Se um estrangeiro desavisado assistisse no Senado à sabatina de Gabriel Galípolo, indicado ao comando do Banco Central, não imaginaria que o país abriga uma polarização feroz entre petistas e bolsonaristas, nem que o presidente da República tenha movido até outro dia uma cruzada política contra o BC e sua taxa de juros.

Galípolo, escolha de Luiz Inácio Lula da Silva (PT), mostrou-se alinhado ao atual titular do posto, Roberto Campos Neto, escolha de Jair Bolsonaro (PL) e alvo de múltiplos ataques de Lula. Senadores de situação e oposição na Comissão de Assuntos Econômicos apresentaram questões com serenidade e foco em aspectos técnicos da gestão monetária.

Aprovado por unanimidade no colegiado e por 66 a 5 no plenário do Senado, o sabatinado, que já é membro da diretoria do BC, chegou a fazer troça da ideia de que promoveria alguma ruptura na instituição. “Sinto que eu gerei uma grande frustração na expectativa que existia de que, ao entrar no BC, fosse começar um grande reality show, com grandes disputas e brigas ali dentro.”

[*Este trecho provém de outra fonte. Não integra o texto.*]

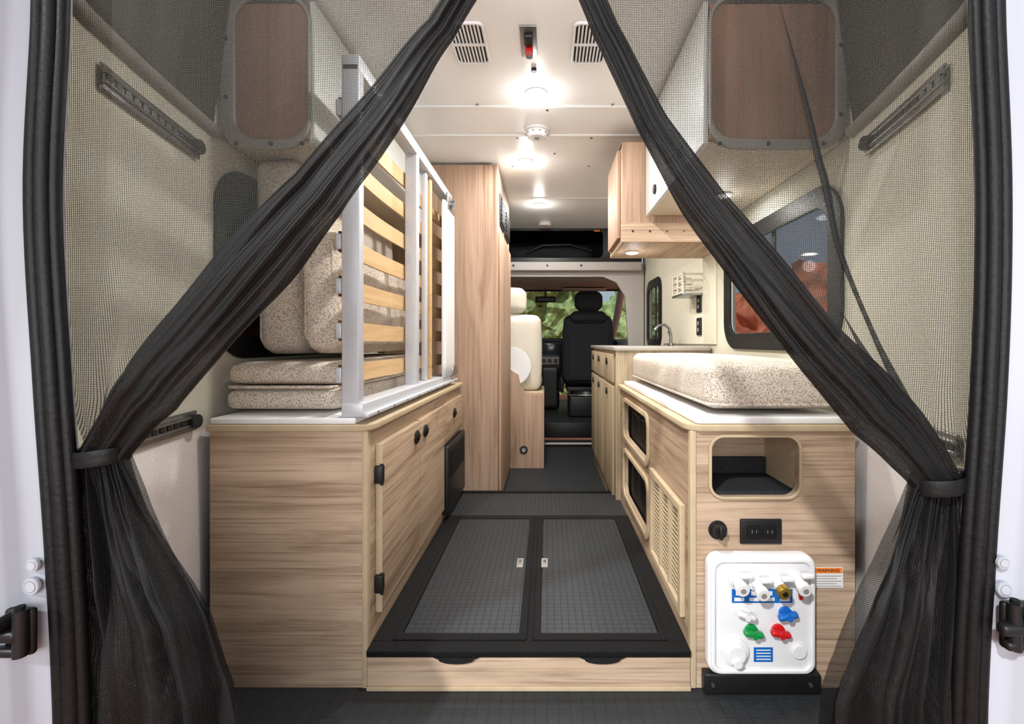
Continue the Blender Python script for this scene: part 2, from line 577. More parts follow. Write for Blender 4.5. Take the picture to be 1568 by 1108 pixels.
def grommet(nm, x, z, r):
    e = E(nm)
    y = .731
    cyl(e, 'ring', (x, y, z), (x, y + .006, z), r, VANW, bev=.001)
    cyl(e, 'groove', (x, y - .0004, z), (x, y + .001, z), r * .72, GREYP)
    cyl(e, 'plug', (x, y - .0008, z), (x, y, z), r * .62, VANW)
for x, z, r in ((-.808, .590, .010), (-.810, .557, .013)):
    grommet('body_grommet', x, z, r)
for x, z, r in ((.716, .594, .010), (.718, .552, .012)):
    grommet('body_grommet', x, z, r)

# ============================================================ LEFT CABINET
c = E('left_storage_cabinet')
box(c, 'rear_face', -.918, -.502, 1.27, 1.288, .001, .700, W_X, .001)
box(c, 'corner_post', -.503, -.488, 1.266, 1.290, .001, .700, W_EDGE, .003)
box(c, 'aisle_face', -.506, -.490, 1.290, 2.615, .001, .700, W_Y, .001)
plate(c, 'worktop', [(-.918, 1.255), (-.50, 1.255), (-.478, 1.275), (-.472, 1.30), (-.472, 2.61), (-.918, 2.61)], [], 'xy', .700, .718, W_EDGE, .003)
for k, (a, b_) in enumerate(((1.335, 1.735), (1.742, 2.145))):
    box(c, 'door_%d' % (k + 1), -.489, -.472, a, b_, .172, .650, W_Y, .0035)
box(c, 'drawer_front', -.489, -.472, 2.16, 2.59, .475, .650, W_Y, .0035)
box(c, 'door_edge_band', -.489, -.471, 1.330, 1.337, .172, .650, W_EDGE, .001)
box(c, 'door_gap', -.4895, -.476, 1.7355, 1.7415, .172, .650, BLACK, 0)
for k, (y, z) in enumerate(((1.68, .60), (1.80, .60), (2.36, .585))):
    cyl(c, 'latch_ring_%d' % k, (-.472, y, z), (-.464, y, z), .024, BLACK, bev=.002)
    cyl(c, 'latch_button_%d' % k, (-.466, y, z), (-.459, y, z), .013, BTRIM, bev=.002)
for k, z in enumerate((.565, .255)):
    box(c, 'hinge_%d' % k, -.489, -.466, 1.318, 1.340, z - .025, z + .025, BLACK, .003)
    cyl(c, 'hinge_pin_%d' % k, (-.470, 1.326, z - .03), (-.470, 1.326, z + .03), .005, BLACK)
box(c, 'furnace_vent_box', -.489, -.458, 2.17, 2.60, .135, .455, BLACK, .008)
box(c, 'furnace_vent_inset', -.459, -.454, 2.21, 2.56, .30, .43, BTRIM, .003)

# ============================================================ RIGHT CABINET
c = E('right_storage_cabinet')
plate(c, 'rear_face', rc(.404, .837, .001, .700), [rr(.444, .684, .520, .684, .035)], 'xz', 1.27, 1.288, W_X)
plate(c, 'nook_lip', rr(.438, .690, .514, .690, .041), [rr(.446, .682, .522, .682, .033)], 'xz', 1.262, 1.2705, W_EDGE, .002)
box(c, 'nook_back', .43, .70, 1.48, 1.49, .50, .70, W_X, 0)
box(c, 'nook_side_l', .430, .440, 1.289, 1.48, .50, .70, W_Y, 0)
box(c, 'nook_side_r', .688, .70, 1.289, 1.48, .50, .70, W_EDGE, 0)
box(c, 'nook_carpet', .441, .687, 1.289, 1.48, .500, .530, CARPET, 0)
box(c, 'nook_carpet_back', .441, .687, 1.465, 1.479, .530, .58, CARPET, .002)
box(c, 'corner_post', .388, .405, 1.266, 1.290, .001, .700, W_EDGE, .003)
op1 = rr(1.80, 2.34, .475, .645, .05)
op2 = rr(1.80, 2.34, .19, .395, .05)
vt = rc(1.345, 1.69, .19, .455)
plate(c, 'aisle_face', rc(1.290, 2.48, .001, .700), [op1, op2, vt], 'yz', .390, .406, W_Y)
for k, (v0, v1) in enumerate(((.475, .645), (.19, .395))):
    plate(c, 'pocket_lip_%d' % k, rr(1.775, 2.365, v0 - .022, v1 + .022, .06), [rr(1.80, 2.34, v0, v1, .045)], 'yz', .381, .3905, W_EDGE, .003)
    box(c, 'pocket_back_%d' % k, .47, .48, 1.76, 2.40, v0 - .03, v1 + .02, BLACK, 0)
    box(c, 'pocket_floor_%d' % k, .407, .47, 1.76, 2.40, v0 - .03, v0 - .02, BLACK, 0)
    box(c, 'pocket_top_%d' % k, .407, .47, 1.76, 2.40, v1 + .01, v1 + .02, BLACK, 0)
    box(c, 'pocket_end_%d' % k, .407, .47, 2.36, 2.37, v0 - .02, v1 + .01, BLACK, 0)
    def nf(u, v, v0=v0, v1=v1):
        h = v0 - .01 + (v1 - v0 - .015) * v
        return (.409 + .012 * math.sin(u * 22) * v * .6 + .006, 1.79 + .56 * u, h)
    grid(c, 'net_%d' % k, 60, 8, nf, NETM, uvs=(.56, .17))
    pts = [(.410 + .006, 1.79 + .56 * i / 30, v1 - .025 - .02 * math.sin(math.pi * i / 30)) for i in range(31)]
    tube(c, 'net_elastic_%d' % k, pts, .005, BLACK)
plate(c, 'vent_frame', rc(1.318, 1.716, .165, .480), [rc(1.345, 1.69, .19, .455)], 'yz', .374, .3905, W_EDGE, .003)
nl = 18
for i in range(nl):
    z = .195 + i * (.255 / nl) + .006
    box(c, 'louver_%d' % i, .384, .396, 1.346, 1.689, z - .0012, z + .0024, W_EDGE, 0, rot=('Y', .5))
for k, y in enumerate((1.46, 1.575)):
    box(c, 'louver_divider_%d' % k, .377, .399, y - .006, y + .006, .19, .455, W_EDGE, 0)
box(c, 'vent_back', .400, .4055, 1.346, 1.689, .191, .454, BLACK, 0)
plate(c, 'worktop', [(.837, 1.255), (.41, 1.255), (.385, 1.275), (.376, 1.30), (.376, 2.48), (.837, 2.48)], [], 'xy', .700, .718, W_EDGE, .003)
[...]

Ora, se tal expectativa chegou a existir foi devido à ofensiva pública de Lula e seu partido contra Campos Neto e a autonomia do BC —e porque, em maio, os quatro diretores indicados pela administração petista se opuseram à decisão de reduzir o ritmo de corte da taxa Selic.

De lá para cá, no entanto, todas as deliberações do Comitê de Política Monetária foram unânimes, e o próprio Lula não fez um escarcéu quando os juros voltaram a subir para conter a inflação.

Importa menos se as convicções de fato mudaram. Mais relevante é a demonstração de sensatez diante da realidade.

A estabilidade da moeda se consolidou como valor inegociável na sociedade brasileira, e a autonomia formal do BC, outrora um tabu político, mostra-se um meio eficaz de manter preços sob controle a custos menores.

Apresentadas com argumentos e projeções transparentes, as medidas de política monetária são percebidas como bem fundamentadas e capazes de orientar expectativas de consumidores, investidores e empresários. Reverter tal avanço institucional teria impacto desastroso —sobretudo porque a política fiscal não goza da mesma credibilidade.

Obviamente, a definição dos juros não é ciência exata, e divergências quanto a critérios e estratégias são naturais e mesmo bem-vindas. É crucial, no entanto, que ela se dê com sólido conhecimento técnico e livre de ingerência política imediatista.

Os Poderes eleitos, como apontou Galípolo, não estão alijados desse processo. A eles cabe a definição das metas a serem seguidas e a indicação e o escrutínio dos responsáveis por cumpri-las.

A autonomia não é panaceia, e sua solidez ainda está por ser testada neste e nos próximos governos. Seu sucesso dependerá do amadurecimento do debate nacional em torno de princípios e objetivos da política econômica.